When the Little Guy Surrenders to International Law

The August 2008 war ended in five days but seven years later there still is no full stop to the confrontation. Many international and local commissions were created to investigate; different types of conclusions were made. Heidi Tagliavini’s fact-finding commission’s report alone had 1150 pages. The conclusion of the Parliamentary Commission of Official Tbilisi had 1500 pages, not to say anything about the 98-volume Case of the August War in the Georgian Prosecutor’s Office. Recently, the International Law Prosecutor of the Hague International Criminal Court (ICC), Fatou Bensouda, appealed for the court to start a new investigation into the August War. Whether the judges will satisfy her appeal will be seen in a few days. Before that, the main prosecutor of the ICC will arrive in Tbilisi.

In particular, Bensouda is demanding investigation of two episodes of the 2008 Russia-Georgia war – one of them might speak of a possible crime commited by the Georgian armed forces. According to the prosecutor, during the Russia-Georgia war, the so-called South Ossetian and Georgian armed forces committed a military crime which involved attacking peacekeeping mission representatives and their sites. The second episode concerns the alleged ethnic cleansing of Georgians from the Liakhvi Gorge and the fate of 18,500 Internally Displaced Persons (IDPs). According to Prosecutor Bensouda, there is proof that, although it was carried out by Ossetian units, the crime was committed with the “possible participation of Russian armed forces”. Before Prosecutor Bensouda’s appeal is approved or dismissed, in Tbilisi people have started speaking about the ‘trap’ of the Hague. Georgian press printed opinions that, by initiating the process, Bensouda will finally fulfill the dream of the Kremlin and billionaire Bidzina Ivanishvili to imprison ex-President of Georgia, Mikheil Saakashvili.
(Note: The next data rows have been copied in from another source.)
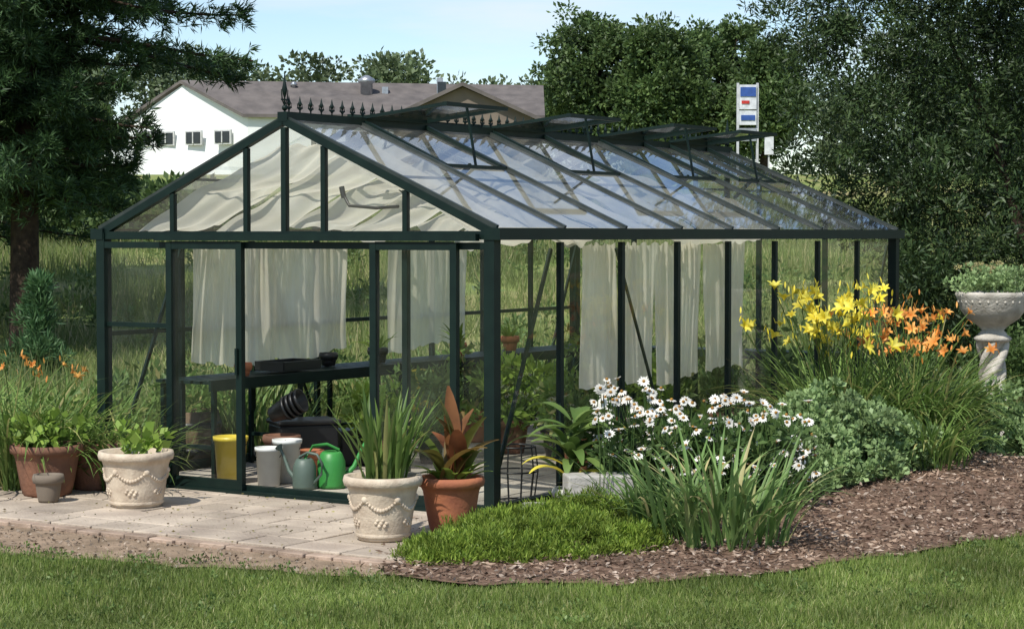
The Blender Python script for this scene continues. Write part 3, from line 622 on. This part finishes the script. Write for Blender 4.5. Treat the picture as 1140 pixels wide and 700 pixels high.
# barrel
wb=MB(); wb.lathe([(0,0),(.2,0),(.24,.2),(.25,.3),(.23,.5),(.22,.5),(.22,.45),(0,.45)],(-2.75,17.6,.0),28); wb.lathe([(.246,.14),(.252,.14),(.256,.19),(.248,.19)],(-2.75,17.6,0),28,1); wb.lathe([(.252,.36),(.256,.36),(.252,.41),(.246,.41)],(-2.75,17.6,0),28,1)
wb.obj('wooden_barrel',mat('barrel_wood',(.14,.09,.05),rough=.8),M_black)
# ---------------- trees
def pine(name,x,y,H,Lmax,z0,m,dens=1.0,nb=6,gap=None):
    gz=float(terr(x,y)); t=MB(); t.tube([(x,y,gz-.2),(x+.05,y,gz+H*.3),(x-.05,y+.05,gz+H*.65),(x,y,gz+H)],[.22,.17,.11,.03],10)
    TC=[];TD=[]; z=z0
    while z<H-.3:
        fr_=1-(z/H)**1.8
        for k in range(nb):
            az=R.uniform(0,6.283); Lb=Lmax*max(fr_,.1)*R.uniform(.6,1.1); up=R.uniform(-.05,.25)
            if gap and gap[0]<z<gap[1] and math.cos(az)>.2: Lb*=gap[2]
            pts=[]; 
            for j in range(8):
                s_=j/7; r_=Lb*s_; pts.append((x+r_*math.cos(az),y+r_*math.sin(az),gz+z+Lb*(up*s_*1.2-.28*s_*s_+.12*s_**4)))
            t.tube(pts,[.045*(1-s_/8)+.006 for s_ in range(8)],5)
            n_=int(60*dens*Lb/Lmax)+3; ss_=R.uniform(.12,1.02,n_); P_=np.array(pts); idx=np.clip(ss_*7,0,6.999); i0=idx.astype(int); fr2=(idx-i0)[:,None]
            c=P_[i0]*(1-fr2)+P_[i0+1]*fr2; lat=R.normal(size=n_)*.30*Lb*(1.1-ss_)*.6; hv=np.array([math.cos(az),math.sin(az),0]); sv=np.array([-math.sin(az),math.cos(az),0])
            c=c+sv*lat[:,None]+hv*(-np.abs(lat)*.3)[:,None]+np.stack([0*lat,0*lat,R.normal(size=n_)*.08-np.abs(lat)*.12],1)
            TC.append(c); TD.append(hv+sv*np.sign(lat)[:,None]*.7+R.normal(size=(n_,3))*.25+[0,0,.15])
        z+=R.uniform(.28,.45)
    TC=np.concatenate(TC);TD=nrm(np.concatenate(TD)); nn=16; C=np.repeat(TC,nn,0)+R.normal(size=(len(TC)*nn,3))*.02; D=np.repeat(TD,nn,0)+R.normal(size=C.shape)*.75
    V,F=leafq(C,D,R.uniform(.12,.22,len(C)),.022); group(name,t.obj('trunk_and_limbs',M_bark),np_obj('needles',V,F,m))
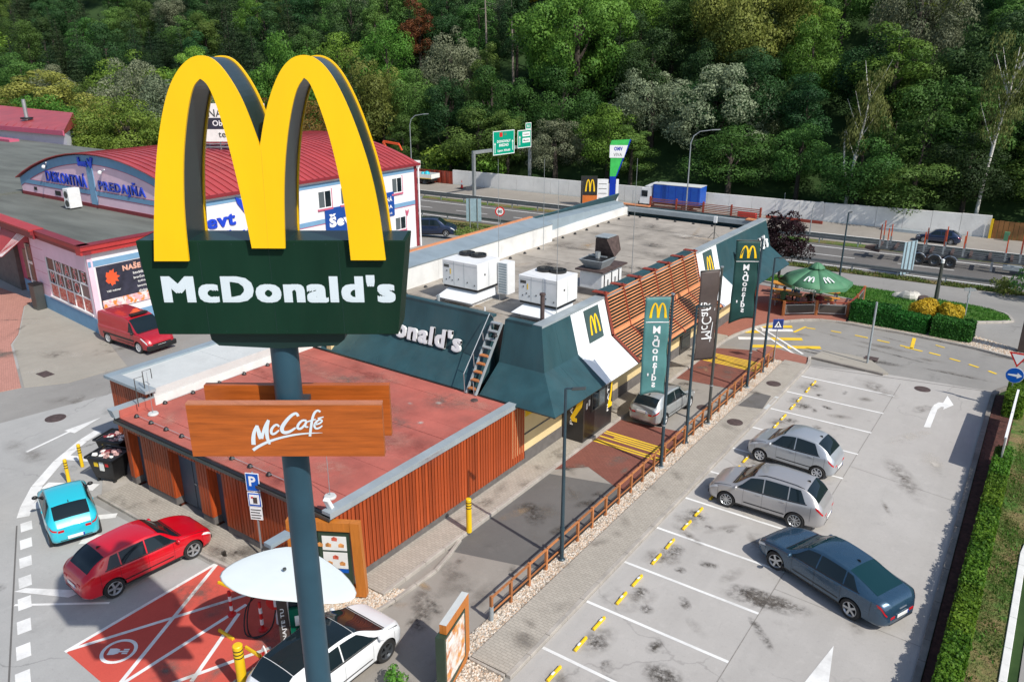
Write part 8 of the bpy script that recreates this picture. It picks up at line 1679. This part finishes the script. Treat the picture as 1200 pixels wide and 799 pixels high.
# lawn tufts
def tufts(name, lb, region, n, mt, h, z=.08):
    xs = np.array([p[0] for p in region]); ys = np.array([p[1] for p in region]); N_ = n * 3; x = rng.uniform(xs.min(), xs.max(), N_); y = rng.uniform(ys.min(), ys.max(), N_); ins = np.zeros(N_, bool); j = len(region) - 1
    for i in range(len(region)):
        c_ = ((ys[i] > y) != (ys[j] > y)) & (x < (xs[j] - xs[i]) * (y - ys[i]) / (ys[j] - ys[i] + 1e-9) + xs[i]); ins ^= c_; j = i
    x = x[ins][:n]; y = y[ins][:n]; n = len(x)
    pt = np.array([sin(a * .9) * cos(b * .7) + sin(a * 2.3 + b * 1.9) * .6 for a, b in zip(x, y)]); keep = pt + rng.normal(0, .5, n) > -.35; x = x[keep]; y = y[keep]; pt = pt[keep]; n = len(x)
    zz = np.array([T(a, b) for a, b in zip(x, y)]) + z; a = rng.uniform(0, 6.28, n); hh = h * rng.uniform(.5, 1.4, n); w_ = hh * .3
    p0 = np.c_[x - np.cos(a) * w_, y - np.sin(a) * w_, zz]; p1 = np.c_[x + np.cos(a) * w_, y + np.sin(a) * w_, zz]; p2 = np.c_[x + rng.normal(0, .4, n) * hh, y + rng.normal(0, .4, n) * hh, zz + hh]
    V = np.stack([p0, p1, p2], 1).reshape(-1, 3); me = bpy.data.meshes.new(name); me.vertices.add(n * 3); me.vertices.foreach_set('co', V.ravel()); me.loops.add(n * 3); me.loops.foreach_set('vertex_index', np.arange(n * 3, dtype=np.int32)); me.polygons.add(n); me.polygons.foreach_set('loop_start', (np.arange(n) * 3).astype(np.int32)); me.polygons.foreach_set('loop_total', np.full(n, 3, np.int32))
    at = me.attributes.new('tint', 'FLOAT', 'POINT'); at.data.foreach_set('value', np.repeat(np.clip(.5 + pt * .25 + rng.normal(0, .2, n), 0, 1), 3).astype(np.float32)); me.update(calc_edges=True); me.materials.append(M(mt)); return tag(link(name, me), lb, 'grass', kind='stuff')
tufts('grass', 'patchy grass with dry spots along the right hedge', [(.08, 14), (.86, 14), (.86, 29.4), (3, 30), (5, 44), (.6, 44), (.0, 34)], 60000, 'blade_mix', .055)
tufts('weeds', 'leafy green weeds in the dry grass at the right edge', [(.1, 15), (.85, 15), (.85, 29), (2.5, 31), (2.5, 40), (.1, 40)], 1500, 'blade', .11)
tufts('grass', 'short green lawn on the teardrop traffic island', GI[:14], 26000, 'blade', .11, .09)
tufts('grass', 'rough grass along the guard rail', [(-45, 76.7), (-20, 78.1), (2, 79.3), (2, 80.5), (-20, 79.4), (-45, 78.0)], 9000, 'blade_dry', .2, .03)
tufts('grass', 'rough grass beside the dark blue van', [(-75, 58), (-56, 60.5), (-48, 64.5), (-44, 69), (-48, 76.0), (-75, 74.7)], 8000, 'blade_dry', .25, .03)
t = thing('plant', 'small leafy green plant at the bottom edge by the white car', 'plant', (-12.1, 12.45, 0)); t.location = (-12.35, 12.0, 0)
link('foliage', leaf_cloud('foliage', [(random.uniform(-.2, .2), random.uniform(-.2, .2), .35 + random.uniform(-.1, .15), .16, .16, .14) for _ in range(9)], 420, .07, 'leaf_bright', .6), t); MB().tube([(0, 0, 0), (0, 0, .35)], .02, 5).build('stem', 'bark', t)
# ================================================================== HIGHWAY FURNITURE
def hp(x, s): y = s + .055 * (x + 15); return Vector((x, y, T(x, y)))
def rail(s, x0, x1, lb, two=False, step=4.0):
    t = thing('guard_rail', lb, 'guard rail', tuple(hp((x0 + x1) / 2, s))); n_ = int((x1 - x0) / step); r = hp((x0 + x1) / 2, s)
    pm = MB().bb(-.06, .06, -.05, .05, 0, .78).mesh('post', 'galv_matt'); me = None
    for k in range(n_ + 1):
        p = hp(x0 + k * step, s); o = link('post', pm, t); o.location = p - r
        if k < n_:
            q = hp(x0 + (k + 1) * step, s); z1 = q.z - p.z; m = MB(); m.beam(p + UP * .62 + Vector((0, -.08, 0)), q + UP * .62 + Vector((.0, -.08, 0)), .05, .13); m.beam(p + UP * .8 + Vector((0, -.1, 0)), q + UP * .8 + Vector((0, -.1, 0)), .05, .12); m.beam(p + UP * .71 + Vector((0, -.03, 0)), q + UP * .71 + Vector((0, -.03, 0)), .03, .1)
            m.build('rail_beam', 'rail_dark', t, world=True)
    return t
rail(79.3, -72, 14, 'galvanised guard rail between the slip road and the near carriageway'); rail(90.5, -118, 18, 'near guard rail of the central reservation'); rail(91.8, -118, 18, 'far guard rail of the central reservation')
CW = thing('concrete_wall', 'long pale concrete barrier wall behind the far carriageway', 'wall', tuple(hp(-45, 103.4)))
for k in range(25):
    x0 = -82 + k * 3.0; a = hp(x0 + .01, 103.4); b = hp(x0 + 2.98, 103.4); h = 1.95 + .3 * min(1, max(0, (x0 + 30) / 25)) + .3
    MB().hexa([a + Vector((0, 0, -.5)), b + Vector((0, 0, -.5)), b + Vector((0, .3, -.5)), a + Vector((0, .3, -.5)), a + UP * h, b + UP * h, b + Vector((0, .3, h)), a + Vector((0, .3, h))]).build('wall_panel', 'concrete_wall', CW, world=True)
WP = thing('timber_fence', 'brown timber hoarding at the right end of the concrete wall', 'fence', tuple(hp(0, 103.2)))
MB().bb(-7.0, -6.75, hp(-7, 103).y - .05, hp(-7, 103).y + .2, -3.5, -1.3).build('yellow_post', 'bollard_yellow', WP, world=True)
for k in range(24): a = hp(-6.7 + k * .5, 103.2); MB().bb(a.x, a.x + .46, a.y, a.y + .06, -3.5, -1.45 + random.uniform(-.05, .05)).build('board', 'wood_panel_orange', WP, world=True)
RF = thing('rusty_fence', 'row of rusty red sheet piling panels left of the concrete wall', 'fence', tuple(hp(-90, 103.3)))
for k in range(30):
    a = hp(-112 + k * 1.0, 103.3); MB().bb(a.x, a.x + .5, a.y, a.y + .1, -3.5, -1.5).bb(a.x + .5, a.x + .98, a.y + .12, a.y + .22, -3.5, -1.5).build('sheet_panel', 'rust_red', RF, world=True)
MB().bb(-112, -82, hp(-97, 103.3).y - .35, hp(-97, 103.3).y - .2, -1.55, -1.4).build('top_rail', 'rust_red', RF, world=True) if False else None
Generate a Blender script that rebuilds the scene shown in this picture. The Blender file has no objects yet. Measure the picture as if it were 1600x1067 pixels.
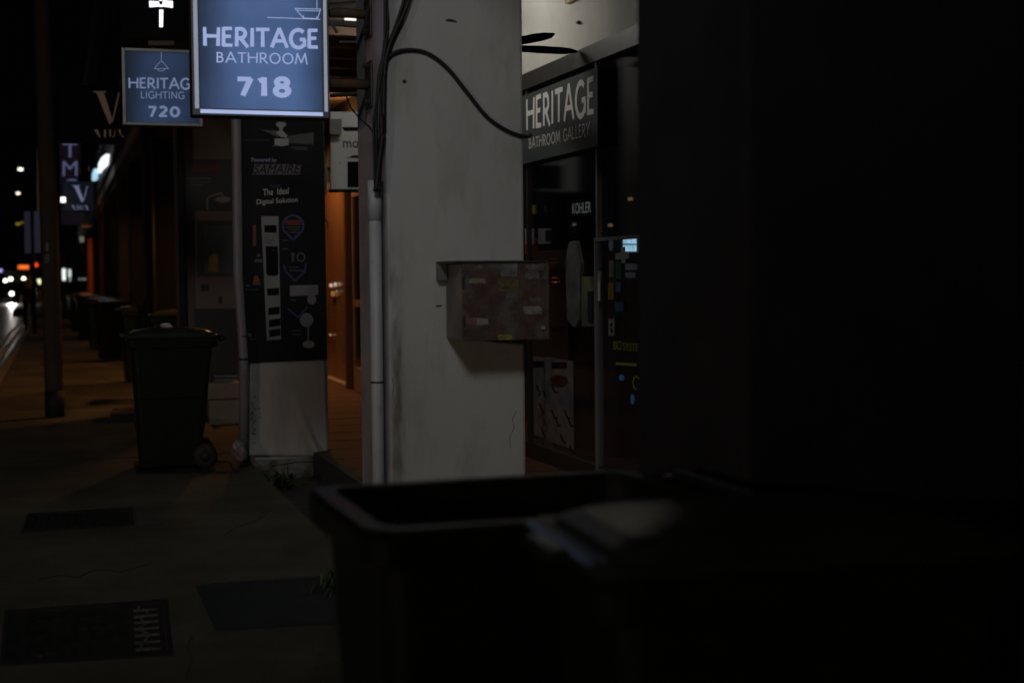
import bpy, bmesh, math, random
from mathutils import Vector, Matrix
random.seed(7)
SC = bpy.context.scene
COL = SC.collection
R = math.radians

# ------------------------------------------------------------------ camera
FPX, CAMZ, YAW, PITCH, ROLL = 2222.0, 1.48, 17.7, 2.68, 0.5
cam_d = bpy.data.cameras.new("camera")
cam = bpy.data.objects.new("camera", cam_d)
COL.objects.link(cam)
CM = Matrix.Rotation(R(-YAW), 3, 'Z') @ Matrix.Rotation(R(90 - PITCH), 3, 'X') @ Matrix.Rotation(R(-ROLL), 3, 'Z')
cam.matrix_world = Matrix.Translation((0, 0, CAMZ)) @ CM.to_4x4()
cam_d.lens, cam_d.sensor_width = 50.0, 36.0
cam_d.clip_start, cam_d.clip_end = 0.05, 2000
cam_d.dof.use_dof = True
cam_d.dof.focus_distance = 8.2
cam_d.dof.aperture_fstop = 2.0
SC.camera = cam

# ------------------------------------------------------------------ world, exposure
w = bpy.data.worlds.new("World"); SC.world = w; w.use_nodes = True
nt = w.node_tree
bg = nt.nodes['Background']
bg.inputs[0].default_value = (0.55, 0.62, 0.85, 1)
bg.inputs[1].default_value = 0.0007
SC.view_settings.view_transform = 'Standard'
SC.view_settings.look = 'None'
SC.view_settings.exposure = 0
SC.view_settings.gamma = 1
SC.cycles.use_denoising = True
SC.cycles.max_bounces = 6
SC.cycles.sample_clamp_indirect = 2.0

# ------------------------------------------------------------------ helpers
def ray(x, y):
    return CM @ Vector(((x - 800) / FPX, -(y - 533.5) / FPX, -1.0))
def at(x, y, axis, val):
    """point of the vertical/horizontal world plane axis=val seen at photo pixel (x, y)"""
    d = ray(x, y); i = 'xyz'.index(axis)
    o = Vector((0, 0, CAMZ)); t = (val - o[i]) / d[i]
    return o + d * t
def srgb(r, g, b):
    f = lambda c: (c / 255 / 12.92) if c <= 10.3 else ((c / 255 + .055) / 1.055) ** 2.4
    return (f(r), f(g), f(b))

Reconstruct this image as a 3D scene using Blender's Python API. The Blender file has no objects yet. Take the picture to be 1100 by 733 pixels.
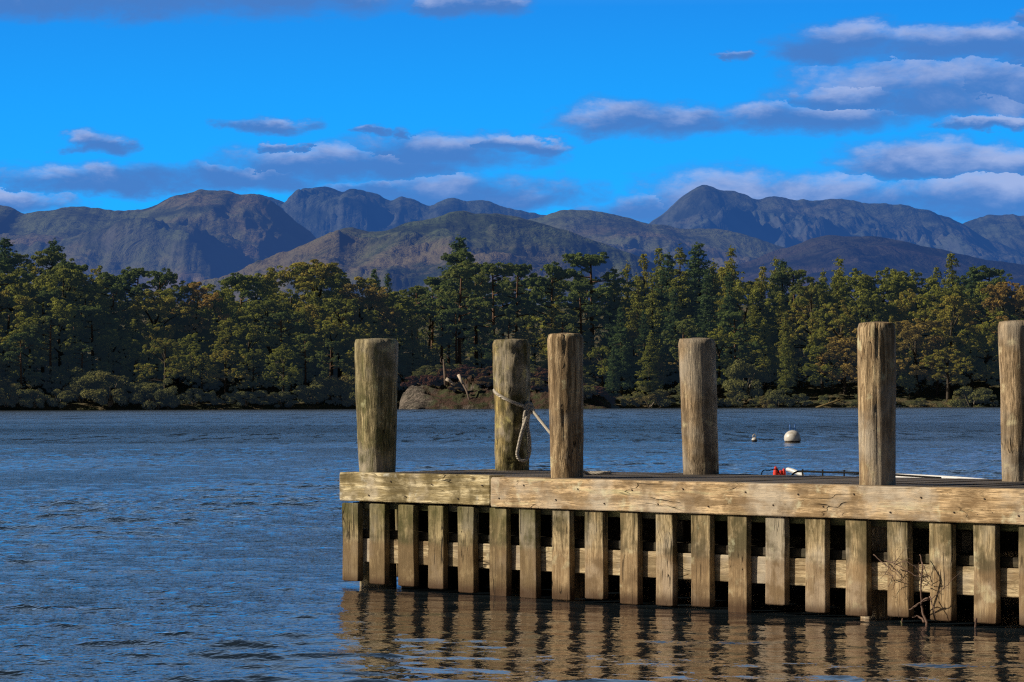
import bpy, bmesh, math, random
import numpy as np
from mathutils import Vector, Matrix, noise as mn

sc = bpy.context.scene
COL = sc.collection
R = math.radians
RNG = random.Random(7)
NP = np.random.default_rng(11)

# ------------------------------------------------------------------ camera
F = 3200.0            # focal length in pixels of an 1100 px wide frame
CAMH = 1.36           # eye height above the lake
HOR = 432.0           # horizon row
SL = 0.0031           # slope of the horizon (camera roll)

def at(px, py, Y):
    """pixel of the photograph + true distance -> point of the place"""
    return Vector(((px - 550.0) * Y / F, Y, CAMH + (HOR - (py + SL * (px - 550.0))) * Y / F))

cd = bpy.data.cameras.new("camera"); cam = bpy.data.objects.new("camera", cd); COL.objects.link(cam)
cd.sensor_width = 36.0; cd.lens = 36.0 * F / 1100.0
cd.clip_start = 0.1; cd.clip_end = 40000.0
pitch = math.atan((HOR - 366.5) / F)
cam.matrix_world = Matrix.Translation((0, 0, CAMH)) @ Matrix.Rotation(R(90) + pitch, 4, 'X') @ Matrix.Rotation(-SL, 4, 'Z')
sc.camera = cam
sc.view_settings.view_transform = 'Standard'; sc.view_settings.look = 'None'
sc.cycles.use_denoising = False; sc.cycles.filter_width = 1.25; sc.cycles.max_bounces = 6; sc.cycles.sample_clamp_indirect = 3
sc.view_settings.exposure = 0; sc.view_settings.gamma = 1

# ------------------------------------------------------------------ object helpers
def tag(o, label=None, cat=None, group=None, kind=None):
    if label: o['label'] = label
    if cat: o['category'] = cat
    if group: o['group'] = group
    if kind: o['kind'] = kind
    return o

def empty(name, loc=(0, 0, 0), rz=0, parent=None):
    o = bpy.data.objects.new(name, None); COL.objects.link(o)
    o.location = loc; o.rotation_euler = (0, 0, rz); o.empty_display_size = 0.1
    if parent: o.parent = parent
    return o

def link(name, me, mat=None, parent=None):
    o = bpy.data.objects.new(name, me); COL.objects.link(o)
    if mat: me.materials.append(mat)
    if parent: o.parent = parent
    return o

def np_mesh(name, verts, faces, smooth=True, col=None):
    """verts (n,3), faces (m,k) arrays"""
    me = bpy.data.meshes.new(name)
    verts = np.asarray(verts, dtype=np.float32); faces = np.asarray(faces, dtype=np.int32)
    n, m, k = len(verts), len(faces), faces.shape[1]
    me.vertices.add(n); me.vertices.foreach_set('co', verts.ravel())
    me.loops.add(m * k); me.loops.foreach_set('vertex_index', faces.ravel())
    me.polygons.add(m)
    me.polygons.foreach_set('loop_start', np.arange(m, dtype=np.int32) * k)
    me.polygons.foreach_set('loop_total', np.full(m, k, dtype=np.int32))
    if smooth: me.polygons.foreach_set('use_smooth', np.ones(m, dtype=bool))
    me.update(calc_edges=True)
    if col is not None:
        ca = me.color_attributes.new('Col', 'FLOAT_COLOR', 'POINT')
        c = np.ones((n, 4), dtype=np.float32); c[:, :3] = col
        ca.data.foreach_set('color', c.ravel())
    return me

def grid_faces(nr, nc, wrap=False):
    cc = nc if wrap else nc - 1
    i, j = np.meshgrid(np.arange(nr - 1), np.arange(cc), indexing='ij')
    j2 = (j + 1) % nc
    return np.stack([i * nc + j, i * nc + j2, (i + 1) * nc + j2, (i + 1) * nc + j], -1).reshape(-1, 4)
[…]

The GHN agency writes in an analytical article that “when Russian diplomats and lawyers present evidence to the court on how the Georgian troops bombed the so-called ‘sleeping Tskhinvali’ by salvo fire machines, how the Georgian tanks fired at the base of the so-called ‘Russian peacekeepers’ (where several provocateurs died that were only formally named ‘peacekeepers’), Prosecutor Bensouda will consider this as an international crime, for which the general who gave the order to bomb Tskhinvali from the salvo fire machines and the supreme chief who ordered the army to start military actions should be held responsible.”

Indeed, all roads of the first appeal of Prosecutor Bensouda lead to Mikheil Saakashvili. Nevertheless, it will be hard to prove and it will be hard to raise charges. In Tbilisi, at the President’s Palace, there no doubt sits a document signed by Saakashvili, based on which the Georgian armed forces began to act. It is highly unlikely that said document mentions an attack on the so-called Russian peacekeeper’s base located in Tskhinvali. Therefore, Prosecutor Bensouda’s target will most probably be the Georgian general who made corrections to the artillery fire in August 2008. It should be mentioned right away that the fact of Prosecutor Bensouda’s appeal is no less dangerous than laying charges against ex-President Saakashvili. In particular, the Kremlin and the Georgian Dream government might be happy about the trial of Saakashvili but the case does not concern Saakashvili alone – when extradition of Georgian soldiers, officers and generals is demanded in order to investigate the crime that they allegedly committed – it might become a reason for the state’s destruction and an outbreak of civil war.

Unlike Georgian media, the current Governor of Odessa and ex-President of Georgia Mikheil Saakashvili welcomes the initiative of Prosecutor Bensouda and calls for Prime Minister Garibashvili’s cabinet to cooperate as much as possible with the Hague. “…I welcome the decision of the International Law Prosecutor’s Office to start investigating military crimes committed during the August 2008 War on the territory of Georgia. Our government appealed to the Prosecutor’s Office back in August 2008, providing them with information about rough violations of international law norms, including crimes against humanity (ethnic cleansing) and war crimes. Unfortunately, Russia does not recognize international criminal law and during all this time it had been trying to use the procedures for its own political goals. It is important that the Georgian side provides all available information to the Prosecutor’s Office, including information about ethnic cleansing,” Saakashvili’s statement posted on his official Facebook page reads.

The Hague ICC is an international legal structure which was established during the Rome Statute and since 2002 i.e. from the enacting of the Statute the court’s jurisdiction, investigates genocide, military crime and crimes against humanity. The Statute is signed and ratified by 123 states, including Georgia. While all countries of the European Union have ratified the Statute, Russia has not and nor has the United States.

Therefore, if proving the blame for ethnic cleansing, it is hard to imagine any of the Russian generals being tried at the Hague court, unlike Georgians. Of course, it raises the feeling of a large legalized injustice, but what can we do? This is how international law and the fate of a small country goes. If you cooperate with the international tribunal, it might be bad for you, but if you do not – it might be worse!